La volatilité est toujours élevée car après avoir franchi de nouveau la barre des 3% mercredi après-midi, nous sommes redescendus à 2,77% vingt-quatre heures plus tard. Alors, une semaine pour rien? N’allons pas trop vite en besogne car les mouvements de taux nous ont appris beaucoup de choses. Attardons-nous désormais sur le Long-Bond à 30 ans: il était en attente d’une confirmation d’un changement de tendance depuis quelques jours mais toute velléité de repasser franchement au-dessus de 3,13% au cours de la semaine aurait dû invalider le mouvement précédent. Les chiffres de ventes au détail ont eu raison de la solidité du 30 ans mardi après-midi et ce dernier s’est installé au-dessus de ce fameux niveau de 3,13% pour culminer à 3,20% mercredi.

Alors adieu le changement de tendance et retour en bear market? pas du tout. Le Long-bond est redescendu vers 3% (2,97% jeudi) et nous replonge dans la perplexité. Ce qui nous incite à croire que nous avons toujours 50% de chances (peut-être plus?) d’avoir connu le pire du bear market, c’est que l’inversion 5-10 ans est revenue par intermittences (-2bp hier après-midi avec 2,83% et 2,81% respectivement). En conclusion, la semaine passée était cruciale pour les taux longs qui ne devaient pas franchir des niveaux-clés qui les auraient fait replonger en tendance haussière. Les Retail Sales, mal interprétés dans un premier temps, leur ont fait casser ces niveaux mais pendant une trop brève période qui n’a pas suffi à confirmer clairement un retour en bear market.

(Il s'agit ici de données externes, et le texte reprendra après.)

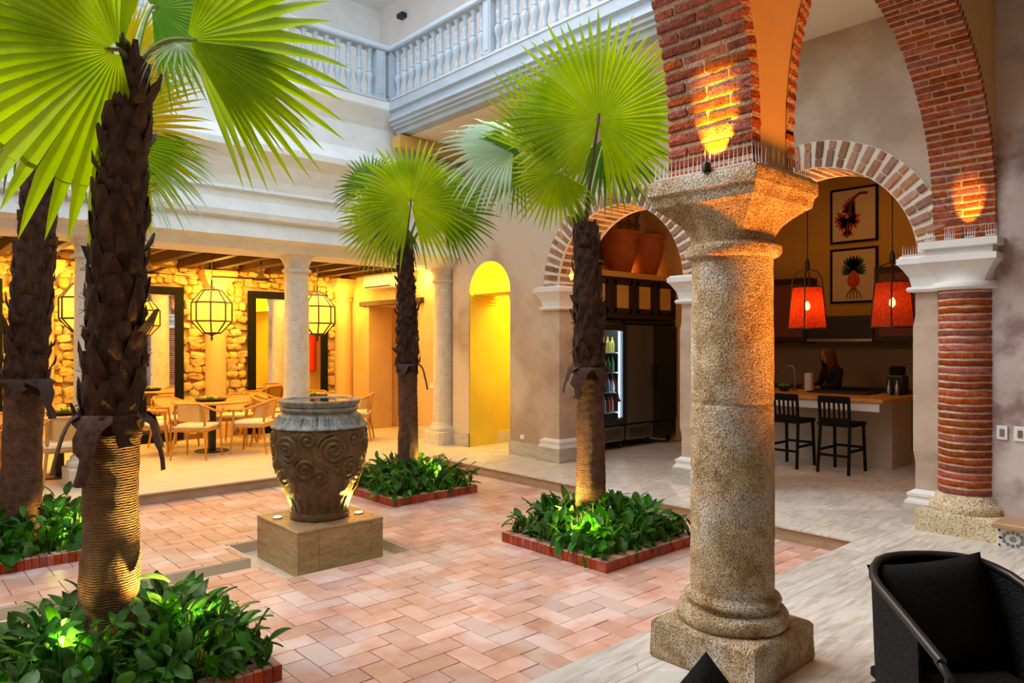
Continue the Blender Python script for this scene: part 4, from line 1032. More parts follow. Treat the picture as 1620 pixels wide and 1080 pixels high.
# ------------------------------------------------------------------ fountain: pedestal and carved urn
PCX, PCY = 2.86, 5.60; a = .38; PT = .145
t = thing('fountain_pedestal', 'square brown travertine pedestal under the carved urn', 'pedestal', (PCX, PCY, -.205))
h = PT+.205
B().box(-a+.012, a-.012, -a+.012, a-.012, 0, h-.02).build('core', 'riser', t)
for nm, x0, x1, y0, y1 in (('panel', -a, -a+.012, -a, a), ('panel', a-.012, a, -a, a), ('panel', -a+.012, -.20, -a, -a+.012), ('panel', -.197, .27, -a, -a+.012), ('panel', .273, a-.012, -a, -a+.012), ('panel', -a+.012, a-.012, a-.012, a)):
    B().box(x0, x1, y0, y1, 0, h-.022).build(nm, 'trav_ped', t)
B().rbox((0, 0, h-.0105), 2*a+.006, 2*a+.006, .021, None, .004).build('top_slab', 'trav_ped', t)
for i, (x, y, lb) in enumerate(((PCX-.30, PCY+.16, 'left lit uplight disc set on the pedestal beside the urn'), (PCX+.29, PCY-.14, 'right lit uplight disc set on the pedestal beside the urn'))):
    t = thing('uplight', lb, 'uplight', (x, y, PT), 0, 'uplights on the pedestal'); B().lathe([(0, .042), (.008, .042), (.012, .036)], n=20).build('rim', 'steel', t, 40); B().lathe([(.011, .033), (.0135, .030)], n=20).build('lens', 'bulb_puck', t)
light('urn_spot', 'SPOT', (PCX+.31, PCY-.14, PT+.035), 55, (1, .72, .10), .02, to=(PCX+.20, PCY-.09, .60), spot=120)
light('urn_spot', 'SPOT', (PCX-.31, PCY+.16, PT+.035), 22, (1, .70, .12), .02, to=(PCX-.14, PCY+.05, .60), spot=80)
t = thing('carved_urn', 'large dark carved stone urn brimming with water on the pedestal', 'urn', (PCX, PCY, PT))
prof = [(0, .235), (.015, .242), (.045, .235), (.06, .225), (.10, .232), (.16, .258), (.25, .300), (.38, .345), (.52, .374), (.65, .385), (.745, .384), (.765, .378)]
scr = []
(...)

Des spreads toujours intéressants

Du single-A 3-5 ans en USD à 3,70%, du BBB même maturité à 4,25%, cela commence vraiment à devenir un no-brainer. Le marché en EUR, délaissé pendant très longtemps pour cause de rendements négatifs n’est pas en reste: nous privilégions le BBB 3-5 ans à 2% et les crédits hybrides non-bancaires proches de 5% de rendement. Ces derniers vont peut-être bénéficier indirectement d’un éventuel désintérêt des investisseurs pour la dette bancaire AT1, présentée souvent à tort comme une classe d’actif concurrente alors qu’elle est complémentaire.

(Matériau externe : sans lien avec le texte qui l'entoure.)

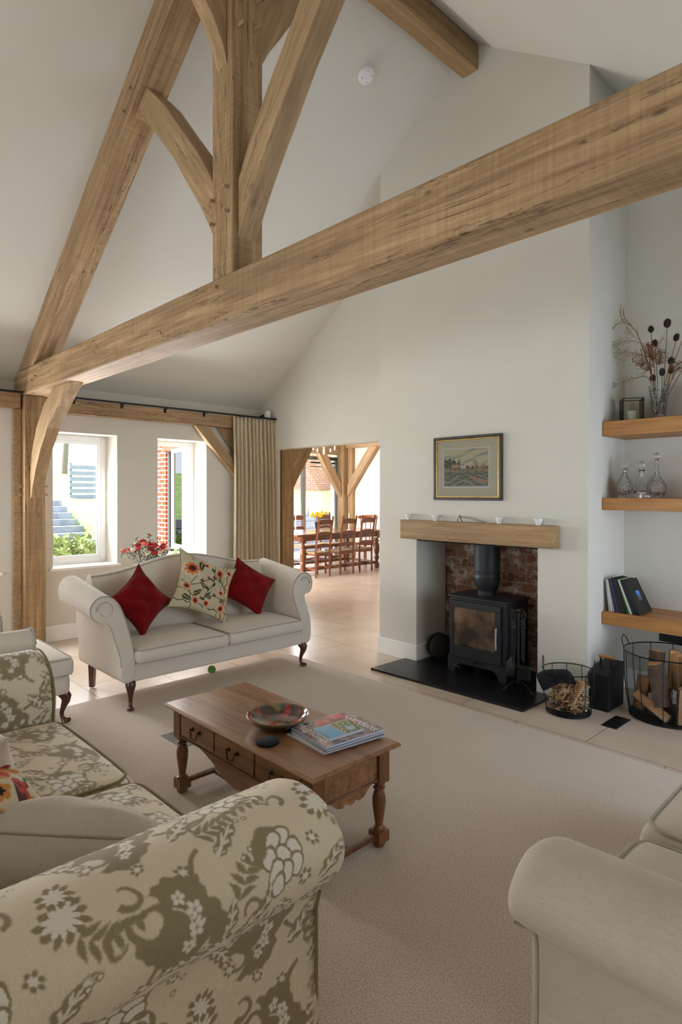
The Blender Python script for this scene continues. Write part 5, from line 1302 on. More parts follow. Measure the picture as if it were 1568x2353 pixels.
# ================================================================= SHELVES
SH = [(1.909, 2.016, 'top oak floating shelf in the alcove, holding the vase of dried flowers'), (1.375, 1.463, 'middle oak floating shelf in the alcove, holding the decanters'), (.546, .638, 'lowest oak floating shelf in the alcove, holding the books')]
for z0, z1, lb in SH: tag(beam('floating_shelf', (-1.857, 4.622, (z0+z1)/2), (XR-.003, 4.622, (z0+z1)/2), .412, z1-z0, M['shelf'], bevel=.004), lb, 'shelf')
ZS = [2.016, 1.463, .638]
def lantern(cx, cy, s, h, yaw, label):
    T = thing('glass_lantern', label, 'lantern', (cx, cy, ZS[0])); R_ = Matrix.Translation((cx, cy, ZS[0])) @ Matrix.Rotation(yaw, 4, 'Z')
    P4 = [(-s/2, -s/2), (s/2, -s/2), (s/2, s/2), (-s/2, s/2)]; mb = MB(); g = MB(); w = .0028
    for i in range(4):
        a = Vector((*P4[i], 0)); b = Vector((*P4[(i+1) % 4], 0)); up = Vector((0, 0, h))
        for p, q in ((a, a+up), (a+up, b+up), (a, b)): mb.tube([R_ @ (p+Vector((0, 0, .003))), R_ @ (q+Vector((0, 0, .003)))], w, 4)
        n_ = (b-a).normalized()*.002; vs = [a, b, b+up, a+up]; o_ = Vector((-(b-a).y, (b-a).x, 0)).normalized()*.0015
        g.add([tuple(R_ @ p) for p in vs]+[tuple(R_ @ (p+o_)) for p in vs], [(0, 1, 2, 3), (7, 6, 5, 4), (0, 4, 5, 1), (1, 5, 6, 2), (2, 6, 7, 3), (3, 7, 4, 0)])
    obj('frame', mb, M['black'], T); obj('panes', g, M['lantpane'], T); obj('base', MB().box(-s/2, -s/2, .001, s/2, s/2, .004, R_), M['black'], T)
    o = obj('pillar_candle', MB().lathe([(0, 0), (.034, 0), (.034, h*.45), (.03, h*.47), (0, h*.46)], (cx, cy, ZS[0]+.0055), 24, cap=False), M['candle'], loc=(cx, cy, ZS[0]+.0055), smooth=50)
    tag(o, 'cream pillar candle inside the '+('smaller' if h < .2 else 'taller')+' glass lantern on the top shelf', 'candle')
lantern(-1.722, 4.60, .135, .165, .55, 'small black framed glass lantern left of the vase on the top shelf')
lantern(-1.285, 4.62, .15, .24, .55, 'taller glass lantern at the right frame edge on the top shelf')
# vase and dried flowers
vx, vy = -1.535, 4.60
mb = MB().lathe([(0, 0), (.040, 0), (.042, .006), (.046, .06), (.056, .15), (.070, .235), (.072, .238), (.069, .238), (.052, .15), (.041, .06), (.037, .022), (0, .02)], (vx, vy, ZS[0]+.001), 36, cap=False)
o = obj('vase', mb, M['cutglass'], loc=(vx, vy, ZS[0]+.001), smooth=60); tag(o, 'flared cut crystal vase holding dried teasels on the top shelf', 'vase')
T = thing('dried_flowers', 'arrangement of dried teasels, twigs and brown seed heads in the crystal vase', 'dried flowers', (vx, vy, ZS[0]+.03))
def wp(px, py, dy=0): return Vector((vx+(px-1524)*.00305, vy+dy, 2.03+(960-py)*.00318))
tz = [(1500, 755, .05), (1512, 790, .02), (1541, 752, .0), (1557, 785, .03), (1552, 838, -.03), (1536, 862, -.05), (1546, 855, .03), (1508, 868, .02), (1580, 770, .0), (1590, 820, .02)]
for i, (px, py, dy) in enumerate(tz):
    p = wp(px, py, dy); b = Vector((vx+random.uniform(-.02, .02), vy+random.uniform(-.02, .02), ZS[0]+.04)); mid = b.lerp(p, .5)+Vector((random.uniform(-.008, .008), 0, .01)); r_ = .024 if i == 2 else .019
    s_ = obj('teasel_stem', MB().tube([b, mid, p+Vector((0, 0, -r_))], .0024, 5), M['stem'], T)
    d = (p-mid).normalized(); mbh = MB()
    q = d.to_track_quat('Z', 'Y').to_matrix().to_4x4(); mt = Matrix.Translation(p) @ q
    hh = MB().ball((0, 0, 0), r_, 12, 9, (1, 1, 1.35))
    for k in range(150):
        a = random.uniform(0, 2*PI); t = math.acos(random.uniform(-.95, 1)); nrm = Vector((math.sin(t)*math.cos(a), math.sin(t)*math.sin(a), math.cos(t)*1.35)); e = nrm*r_; tip = e*1.28+Vector((0, 0, .004)); sd = nrm.orthogonal().normalized()*.0012
        hh.add([e-sd, e+sd, tip], [(0, 1, 2)])
    hh.v = [tuple(mt @ Vector(v)) for v in hh.v]; obj('teasel_head', hh, M['teasel'], s_)
def twig(pts, parent, name='twig', sub=5, r0=.003, seed=0, bud=True):
    rr = random.Random(seed); P = [wp(*p) for p in pts]; C_ = [Vector(tuple(q)) for q in catmull([tuple(p) for p in P], 4)]
    n = len(C_); o = obj(name, MB().tube(C_, [r0*(1-.7*i/n) for i in range(n)], 5), M['stem'], parent, smooth=60); mb = MB(); bd = MB()
    for k in range(sub):
        i = int(n*(.3+.7*k/sub)); i = min(i, n-2); b = C_[i]; d = (C_[i+1]-C_[i-1]).normalized()
        for s in (-1, 1):
            q = d*rr.uniform(.02, .05)+Vector((0, rr.uniform(-.02, .02), s*rr.uniform(.01, .03))); t1 = b+q*.5; t2 = b+q+Vector((0, 0, .006*s)); mb.tube([b, t1, t2], .0009, 3)
            for w in range(2): t3 = t1+q*.4+Vector((rr.uniform(-.01, .01), rr.uniform(-.01, .01), rr.uniform(-.01, .014))); mb.tube([t1, t3], .0007, 3); 
            if bud and rr.random() < .75: bd.ball(tuple(t2), .0024, 5, 4)
    if mb.f: obj('side_twigs', mb, M['stem'], o)['kind'] = 'stuff'
    if bd.f: obj('buds', bd, M['bud'], o)['kind'] = 'stuff'
base = (1524, 935)
twig([base, (1505, 855), (1488, 800), (1472, 758), (1448, 728), (1442, 700)], T, 'branch', 6, .0045, 1)
twig([(1472, 758), (1455, 738), (1433, 730), (1418, 740)], T, 'branch', 7, .002, 2)
twig([(1446, 735), (1437, 718), (1434, 700)], T, 'branch', 3, .0015, 3)
twig([(1482, 785), (1455, 776), (1430, 777), (1415, 783)], T, 'branch', 8, .002, 4)
twig([(1476, 775), (1462, 762), (1450, 752)], T, 'branch', 4, .0015, 5)
twig([(1500, 820), (1470, 808), (1445, 800), (1420, 800)], T, 'branch', 8, .002, 6)
twig([(1495, 815), (1460, 812), (1418, 820)], T, 'branch', 3, .0012, 7)
twig([base, (1500, 868), (1470, 864), (1445, 868), (1418, 876)], T, 'branch', 8, .003, 8)
twig([base, (1512, 880), (1504, 830), (1520, 800), (1535, 780)], T, 'branch', 6, .004, 9)
twig([base, (1545, 890), (1560, 860), (1580, 840)], T, 'branch', 6, .004, 10)
for i, (px, py, r_) in enumerate(((1480, 822, .075), (1512, 812, .085), (1496, 840, .06), (1525, 825, .06), (1560, 850, .05), (1500, 800, .05))):
    rr = random.Random(i+30); mb = MB(); sd = MB(); c = wp(px, py, rr.uniform(-.03, .03)); root = wp(1515, 890)
    for k in range(70):
        d = Vector((rr.gauss(0, 1), rr.gauss(0, 1), rr.gauss(0, 1)+.3)).normalized(); e = c+d*r_*rr.uniform(.5, 1)*Vector((1, .7, .75)).length/1.4; s0 = c.lerp(root, .25); mb.tube([s0, e], .0006, 3); sd.ball(tuple(e), rr.uniform(.0022, .004), 5, 4)
    o = obj('seed_spray', mb, M['stem'], T); obj('seeds', sd, M['seed'] if i % 2 else M['bud'] if i == 3 else M['seed'], o)['kind'] = 'stuff'
# decanters
def decanter(cx, cy, prof, stop, label, mat, silver=False):
    z = ZS[1]+.0008; T = thing('decanter', label, 'decanter', (cx, cy, z))
    inn = [(max(r-.004, 0.001), zz) for r, zz in prof[::-1] if zz > .02]
    obj('bottle', MB().lathe([(0, 0)]+prof+inn+[(0, .016)], (cx, cy, z), 36, cap=False), mat, T, smooth=60)
    obj('stopper', MB().lathe(stop, (cx, cy, z), 24, cap=False), M['cutglass'] if silver else M['glass'], T, smooth=60)
    if silver: obj('silver_collar', MB().lathe([(.0155, .185), (.0165, .187), (.016, .205), (.024, .212), (.0235, .214), (.0145, .206)], (cx, cy, z), 28, cap=False), M['chrome'], T, smooth=60)
decanter(-1.742, 4.52, [(.036, 0), (.037, .010), (.030, .020), (.056, .045), (.060, .075), (.050, .110), (.028, .150), (.016, .180), (.015, .205)], [(0, .200), (.010, .200), (.011, .216), (.019, .225), (.023, .242), (.018, .258), (0, .266)], 'bulbous cut crystal decanter with a silver collar, leftmost of three', M['cutglass'], True)
decanter(-1.650, 4.60, [(.062, 0), (.064, .008), (.056, .050), (.036, .105), (.019, .150), (.016, .190), (.024, .200)], [(0, .195), (.012, .195), (.013, .208), (.022, .218), (.027, .240), (.021, .260), (0, .268)], 'plain triangular ship decanter, middle of three on the shelf', M['glass'])
decanter(-1.535, 4.56, [(.040, 0), (.042, .010), (.058, .030), (.068, .060), (.062, .095), (.038, .130), (.018, .165), (.013, .220), (.018, .262)], [(0, .255), (.008, .255), (.010, .268), (.019, .280), (.023, .295), (.016, .312), (.006, .318), (.004, .322), (0, .33)], 'tallest cut crystal decanter with a pointed stopper, rightmost of three', M['cutglass'])
tag(obj('thimble', MB().lathe([(.010, 0), (.010, .004), (.008, .02), (.004, .026), (0, .027)], (-1.606, 4.46, ZS[1]), 16), M['plastic'], loc=(-1.606, 4.46, ZS[1]), smooth=60), 'tiny white pot at the front edge of the decanter shelf', 'ornament')
# books, leaning left
BK_ = [(.010, (172, 174, 178), 'pale grey book, leftmost and most upright on the lowest shelf', .225, .16), (.012, (214, 210, 204), 'white book beside the leftmost grey one on the lowest shelf', .235, .17), (.010, (190, 186, 182), 'thin cream book third from the left on the lowest shelf', .235, .17),
       (.012, (30, 32, 46), 'navy book leaning beside the cream one on the lowest shelf', .24, .18), (.012, (62, 58, 104), 'purple blue book with pale edge on the lowest shelf', .245, .18), (.020, (14, 14, 15), 'black book right of the purple one on the lowest shelf', .25, .19), (.018, (22, 22, 22), 'second black book from the purple one on the lowest shelf', .25, .19),
       (.016, (12, 12, 13), 'black book just left of the green one on the lowest shelf', .25, .19), (.010, (92, 170, 78), 'bright green spined book with a blue cover on the lowest shelf', .25, .20), (.010, (216, 214, 212), 'white book right of the green one on the lowest shelf', .25, .20),
       (.018, (18, 18, 20), 'black book third from the right of the row on the lowest shelf', .25, .205), (.014, (24, 24, 26), 'black book second from the right of the row on the lowest shelf', .25, .205), (.020, (15, 15, 17), 'black photo book with a small mountain picture on its cover, rightmost', .255, .21)]
x = -1.818; z = ZS[2]+.0005
for i, (t_, col, lb, h, dp) in enumerate(BK_):
    ang = math.radians(7+i*1.55); c_, s_ = math.cos(ang), math.sin(ang)
    R_ = Matrix.Translation((x, 4.445+.002*(i % 3), z)) @ Matrix.Rotation(-ang, 4, 'Y')
    m = plain('book_cloth', lin(*col), .55, var=.06); T = thing('book', lb, 'book', (x, 4.445, z), 'books on the lowest shelf')
    obj('cover', MB().box(0, 0, 0, .0016, dp, h, R_).box(t_-.0016, 0, 0, t_, dp, h, R_).box(.0016, 0, 0, t_-.0016, .002, h, R_), m, T, bevel=.0006)
    obj('pages', MB().box(.0016, .002, .002, t_-.0016, dp-.003, h-.002, R_), plain('book_pages', lin(*(col if i > 4 and i not in (8,) and sum(col) < 200 else ((84, 160, 190) if i == 8 else (206, 204, 206)))), .8), T)
    if i == 12:
        n = 24; U, V_ = np.meshgrid(np.linspace(0, 1, n), np.linspace(0, 1, n), indexing='ij'); P3 = np.stack([np.full(U.shape, t_+.0006), .075+U*.062, .095+V_*.070], -1); Mn = np.array(R_); P3 = P3@Mn[:3, :3].T+Mn[:3, 3]
        sky = linA((60, 120, 214)); cc = np.tile(sky, U.shape+(1,)).reshape(U.shape+(3,)); mk = (V_ < .48+.08*np.sin(U*12))[..., None]; cc = np.where(mk, linA((90, 84, 88))+.12*np.sin(U*30+V_*22)[..., None]*np.array([1, .8, .7]), cc); cc = np.where(((V_ > .7) & (np.sin(U*9+V_*4) > .6))[..., None], linA((150, 190, 232)), cc)
        o = grid_mesh('cover_photo', P3, M['print'], T, colors=cc); o['label'] = 'small blue and brown mountain picture'
    # advance so that each rests on the previous one
    x += t_/c_+.0010+.0022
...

La réponse de la BCE sur le cadre réglementaire des AT1 pourrait avoir des répercussions négatives sur les dettes bancaires subordonnées.

La Commission européenne a demandé à la BCE de revoir le cadre réglementaire des AT1 et la réponse de la banque centrale pourrait avoir des répercussions négatives sur les dettes bancaires subordonnées. Nous ne détenons pas d’AT1 ou CoCos pour la simple et (unique) bonne raison qu’il s’agit d’un marché d’experts très pointus dans ce domaine. Attendons donc la réponse des spécialistes avant de nous inquiéter inutilement. En revanche, nous sommes investis en hybrides corporates depuis très longtemps. Nous ne mettons jamais en concurrence ces deux marchés. Malgré quelques similitudes, ils sont très différents et complémentaires. Il faut donc les mettre côte à côte et non dos à dos!

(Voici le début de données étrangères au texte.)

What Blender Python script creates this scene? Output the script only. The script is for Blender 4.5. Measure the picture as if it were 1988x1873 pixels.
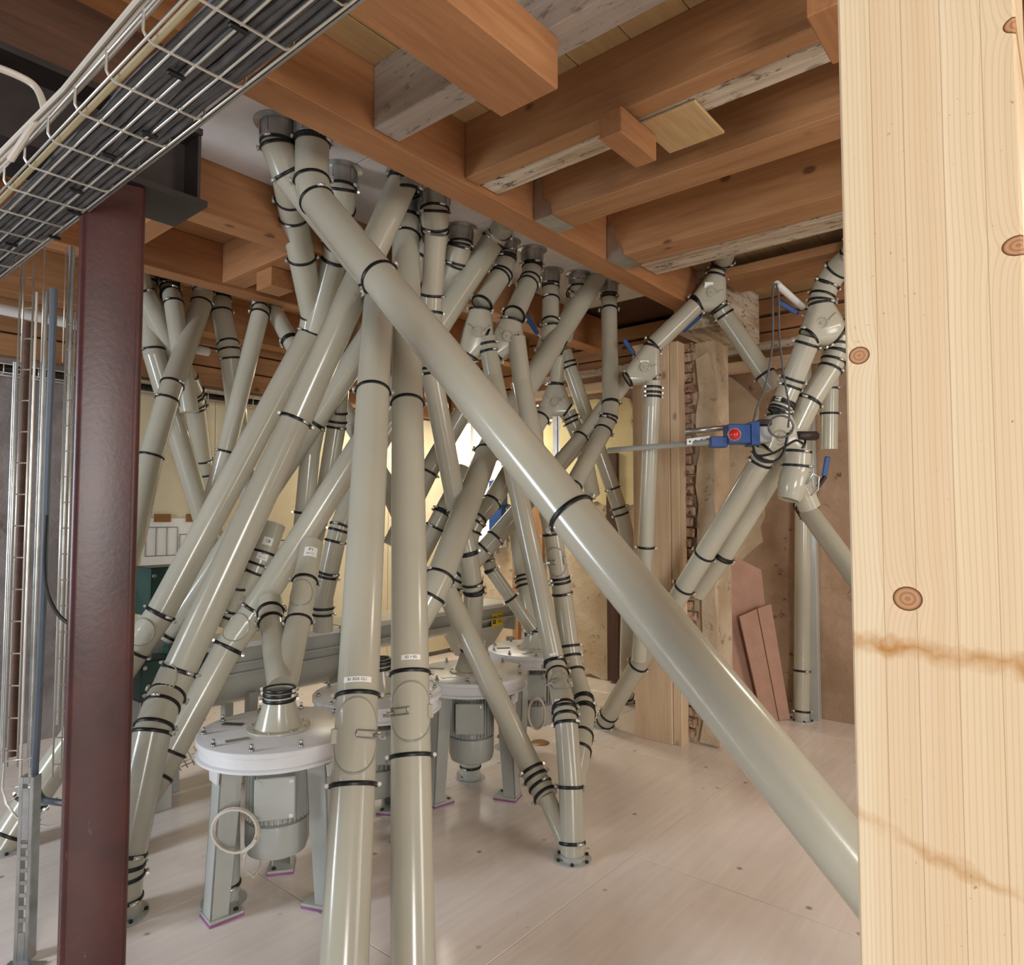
import bpy, bmesh, math, random
from mathutils import Vector, Matrix
random.seed(7)
S = bpy.context.scene
for o in list(bpy.data.objects):
    bpy.data.objects.remove(o)

# ------------------------------------------------------------------ camera
HC = 1.6; FPX = 1325.0; CX = 994.0; CY = 936.5
PITCH = math.atan(63.5 / FPX)
cam_d = bpy.data.cameras.new('camera'); cam = bpy.data.objects.new('camera', cam_d)
S.collection.objects.link(cam)
cam_d.sensor_fit = 'HORIZONTAL'; cam_d.sensor_width = 36.0
cam_d.lens = 36.0 * FPX / 1988.0
cam_d.clip_start = 0.02
cam.location = (0, 0, HC); cam.rotation_euler = (math.pi / 2 + PITCH, 0, 0)
S.camera = cam

# ------------------------------------------------------------------ light
S.view_settings.view_transform = 'Standard'
S.view_settings.look = 'None'
S.view_settings.gamma = 1.0
S.view_settings.use_curve_mapping = False
S.view_settings.exposure = -0.12
W = bpy.data.worlds.new('world'); S.world = W; W.use_nodes = True
bgn = W.node_tree.nodes['Background']
bgn.inputs[0].default_value = (0.90, 0.94, 1.0, 1); bgn.inputs[1].default_value = 0.18

def area(name, loc, aim, sx, sy, power, col):
    l = bpy.data.lights.new(name, 'AREA'); l.shape = 'RECTANGLE'; l.size = sx; l.size_y = sy
    l.energy = power; l.color = col
    o = bpy.data.objects.new(name, l); S.collection.objects.link(o)
    o.location = loc
    o.rotation_euler = (Vector(aim) - Vector(loc)).to_track_quat('-Z', 'Y').to_euler()
    return o
# daylight through the openings of the hall behind and beside the camera, a ceiling lamp at the right, and an added fill at the far end
area('window_daylight_left', (-5.0, 0.6, 1.7), (-0.6, 3.4, 1.0), 0.9, 1.7, 150, (0.80, 0.90, 1.0))
area('window_daylight_back', (1.3, -3.4, 1.9), (0.2, 3.4, 0.7), 1.3, 1.6, 185, (1.0, 0.98, 0.94))
area('window_daylight_right', (4.6, 0.2, 1.9), (0.6, 4.0, 0.8), 1.2, 1.8, 70, (1.0, 0.95, 0.88))
area('added_fill_far', (-0.75, 6.9, 2.75), (-0.75, 6.9, 0), 1.2, 0.3, 42, (1.0, 0.93, 0.74))  # added unseen light that brightens the far cream wall
area('ceiling_lamp_right', (3.3, 2.6, 3.0), (3.0, 3.0, 0), 1.2, 0.2, 26, (1.0, 0.9, 0.75))

# ------------------------------------------------------------------ helpers
UD = Vector((0.641, 0.7675, 0)).normalized(); VD = Vector((-UD.y, UD.x, 0))
ROTU = math.atan2(UD.y, UD.x)
_c, _s = math.cos(PITCH), math.sin(PITCH)
FW = Vector((0, _c, _s)); UPV = Vector((0, -_s, _c)); RT = Vector((1, 0, 0)); C0 = Vector((0, 0, HC))
def ray(px, py): return RT * ((px - CX) / FPX) + UPV * ((CY - py) / FPX) + FW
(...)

Comme nous l’avons déjà mentionné plusieurs fois depuis un mois, nous sentons un nouveau souffle d’intérêt des investisseurs pour l’Investment Grade. En USD, les indices IG corporates affichent une performance désastreuse depuis le début de l’année, aux alentours de -13% suivant les indices. C’est 3% de moins que le High Yield qui baisse de -10% YTD. Un tel comportement des crédits de grande qualité est tout à fait exceptionnel et anormal. C’est le revers de la médaille des programmes de Quantitative Easing. Lorsque ces derniers s’arrêtent, les marchés concernés souffrent, à la fois en absolu et en relatif par rapport aux classes d’actifs qui n’étaient pas concernées par les volumes d’achats massifs des grandes banques centrales. Le message est limpide: profitons-en, cela ne va pas durer.